__Prompt__
Write out, word for word, only the data from its first line to the line containing "r = ray(x, y); r = r * ((z".

__Source excerpt__
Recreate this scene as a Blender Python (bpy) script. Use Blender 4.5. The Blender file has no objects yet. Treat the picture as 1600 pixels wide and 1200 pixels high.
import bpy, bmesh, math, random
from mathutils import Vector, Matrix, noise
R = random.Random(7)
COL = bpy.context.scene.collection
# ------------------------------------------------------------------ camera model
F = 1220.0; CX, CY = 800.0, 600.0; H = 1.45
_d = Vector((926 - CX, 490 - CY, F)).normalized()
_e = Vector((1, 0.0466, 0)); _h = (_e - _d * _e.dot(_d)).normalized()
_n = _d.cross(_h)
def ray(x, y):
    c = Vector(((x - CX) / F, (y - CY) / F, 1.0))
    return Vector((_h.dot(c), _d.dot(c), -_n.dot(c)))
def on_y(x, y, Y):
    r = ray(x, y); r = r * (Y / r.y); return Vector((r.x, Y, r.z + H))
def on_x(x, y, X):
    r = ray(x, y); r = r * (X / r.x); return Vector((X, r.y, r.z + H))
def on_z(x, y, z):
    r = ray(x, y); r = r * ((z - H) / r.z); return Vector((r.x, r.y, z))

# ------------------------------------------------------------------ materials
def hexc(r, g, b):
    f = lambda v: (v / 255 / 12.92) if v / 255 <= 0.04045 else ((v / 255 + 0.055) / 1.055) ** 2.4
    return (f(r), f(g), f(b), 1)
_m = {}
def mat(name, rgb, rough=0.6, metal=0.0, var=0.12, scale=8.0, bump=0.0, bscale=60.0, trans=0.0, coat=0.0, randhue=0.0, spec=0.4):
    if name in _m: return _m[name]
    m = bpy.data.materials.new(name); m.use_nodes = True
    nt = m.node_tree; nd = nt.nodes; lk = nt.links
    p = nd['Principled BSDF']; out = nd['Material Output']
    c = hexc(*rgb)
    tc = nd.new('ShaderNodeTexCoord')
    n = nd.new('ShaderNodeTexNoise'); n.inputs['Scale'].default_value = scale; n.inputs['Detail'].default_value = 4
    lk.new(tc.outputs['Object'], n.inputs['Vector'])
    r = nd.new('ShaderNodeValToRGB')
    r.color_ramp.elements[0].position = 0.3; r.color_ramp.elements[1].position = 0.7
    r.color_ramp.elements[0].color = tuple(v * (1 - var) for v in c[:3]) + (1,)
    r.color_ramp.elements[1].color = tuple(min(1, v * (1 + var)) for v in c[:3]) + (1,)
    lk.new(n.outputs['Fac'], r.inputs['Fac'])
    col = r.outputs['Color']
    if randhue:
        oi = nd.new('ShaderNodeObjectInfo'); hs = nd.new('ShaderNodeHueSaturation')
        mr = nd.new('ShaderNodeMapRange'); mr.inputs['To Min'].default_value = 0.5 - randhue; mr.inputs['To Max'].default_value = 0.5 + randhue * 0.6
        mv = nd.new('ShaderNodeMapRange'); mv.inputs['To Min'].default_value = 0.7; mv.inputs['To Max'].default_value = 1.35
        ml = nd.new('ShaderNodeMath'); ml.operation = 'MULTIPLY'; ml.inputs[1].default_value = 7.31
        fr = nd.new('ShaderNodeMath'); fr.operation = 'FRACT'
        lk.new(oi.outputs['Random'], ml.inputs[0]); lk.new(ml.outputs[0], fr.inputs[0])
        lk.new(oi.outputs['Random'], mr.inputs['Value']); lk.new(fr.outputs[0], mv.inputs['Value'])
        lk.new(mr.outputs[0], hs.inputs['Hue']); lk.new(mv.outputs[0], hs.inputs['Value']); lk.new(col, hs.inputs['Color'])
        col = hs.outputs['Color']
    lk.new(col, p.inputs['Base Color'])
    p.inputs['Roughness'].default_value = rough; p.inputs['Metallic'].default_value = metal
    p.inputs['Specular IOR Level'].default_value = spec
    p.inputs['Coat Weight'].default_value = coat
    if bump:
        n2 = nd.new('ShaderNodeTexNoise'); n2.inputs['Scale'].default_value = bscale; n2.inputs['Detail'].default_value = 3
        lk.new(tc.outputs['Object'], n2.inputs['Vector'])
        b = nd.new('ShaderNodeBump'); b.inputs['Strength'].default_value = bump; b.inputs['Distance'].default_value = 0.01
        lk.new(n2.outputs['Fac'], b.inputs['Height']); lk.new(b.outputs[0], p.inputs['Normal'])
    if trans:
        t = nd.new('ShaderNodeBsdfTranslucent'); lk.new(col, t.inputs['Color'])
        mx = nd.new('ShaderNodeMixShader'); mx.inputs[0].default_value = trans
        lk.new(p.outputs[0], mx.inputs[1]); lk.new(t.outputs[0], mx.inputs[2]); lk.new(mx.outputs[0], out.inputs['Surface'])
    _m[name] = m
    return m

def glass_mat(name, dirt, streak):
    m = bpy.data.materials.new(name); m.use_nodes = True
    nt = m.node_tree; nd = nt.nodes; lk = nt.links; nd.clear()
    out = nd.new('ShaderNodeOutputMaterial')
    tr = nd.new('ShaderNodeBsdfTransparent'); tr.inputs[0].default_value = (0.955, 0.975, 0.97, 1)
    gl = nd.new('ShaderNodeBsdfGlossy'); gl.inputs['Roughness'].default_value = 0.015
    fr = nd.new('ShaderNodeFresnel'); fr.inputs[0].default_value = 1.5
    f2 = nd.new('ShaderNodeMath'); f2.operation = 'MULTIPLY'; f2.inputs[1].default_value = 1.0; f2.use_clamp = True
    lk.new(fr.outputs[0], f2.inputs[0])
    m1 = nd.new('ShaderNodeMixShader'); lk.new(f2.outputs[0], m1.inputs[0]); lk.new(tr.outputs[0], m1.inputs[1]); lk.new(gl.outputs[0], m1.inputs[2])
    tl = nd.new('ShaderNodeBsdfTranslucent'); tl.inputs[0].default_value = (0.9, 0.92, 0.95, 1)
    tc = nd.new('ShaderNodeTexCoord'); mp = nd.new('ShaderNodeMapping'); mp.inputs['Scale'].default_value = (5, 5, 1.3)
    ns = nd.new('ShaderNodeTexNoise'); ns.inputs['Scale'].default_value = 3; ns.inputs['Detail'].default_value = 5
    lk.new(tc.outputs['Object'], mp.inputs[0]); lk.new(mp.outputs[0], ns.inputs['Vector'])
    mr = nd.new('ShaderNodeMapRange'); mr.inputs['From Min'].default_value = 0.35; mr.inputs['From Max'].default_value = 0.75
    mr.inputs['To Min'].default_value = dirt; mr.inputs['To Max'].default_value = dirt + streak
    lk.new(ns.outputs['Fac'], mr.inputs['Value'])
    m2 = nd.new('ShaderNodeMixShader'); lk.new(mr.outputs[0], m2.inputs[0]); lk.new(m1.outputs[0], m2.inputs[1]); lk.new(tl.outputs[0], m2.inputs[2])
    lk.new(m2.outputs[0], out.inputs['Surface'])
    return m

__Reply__
Recreate this scene as a Blender Python (bpy) script. Use Blender 4.5. The Blender file has no objects yet. Treat the picture as 1600 pixels wide and 1200 pixels high.
import bpy, bmesh, math, random
from mathutils import Vector, Matrix, noise
R = random.Random(7)
COL = bpy.context.scene.collection
# ------------------------------------------------------------------ camera model
F = 1220.0; CX, CY = 800.0, 600.0; H = 1.45
_d = Vector((926 - CX, 490 - CY, F)).normalized()
_e = Vector((1, 0.0466, 0)); _h = (_e - _d * _e.dot(_d)).normalized()
_n = _d.cross(_h)
def ray(x, y):
    c = Vector(((x - CX) / F, (y - CY) / F, 1.0))
    return Vector((_h.dot(c), _d.dot(c), -_n.dot(c)))
def on_y(x, y, Y):
    r = ray(x, y); r = r * (Y / r.y); return Vector((r.x, Y, r.z + H))
def on_x(x, y, X):
    r = ray(x, y); r = r * (X / r.x); return Vector((X, r.y, r.z + H))
def on_z(x, y, z):
    r = ray(x, y); r = r * ((z - H) / r.z); return Vector((r.x, r.y, z))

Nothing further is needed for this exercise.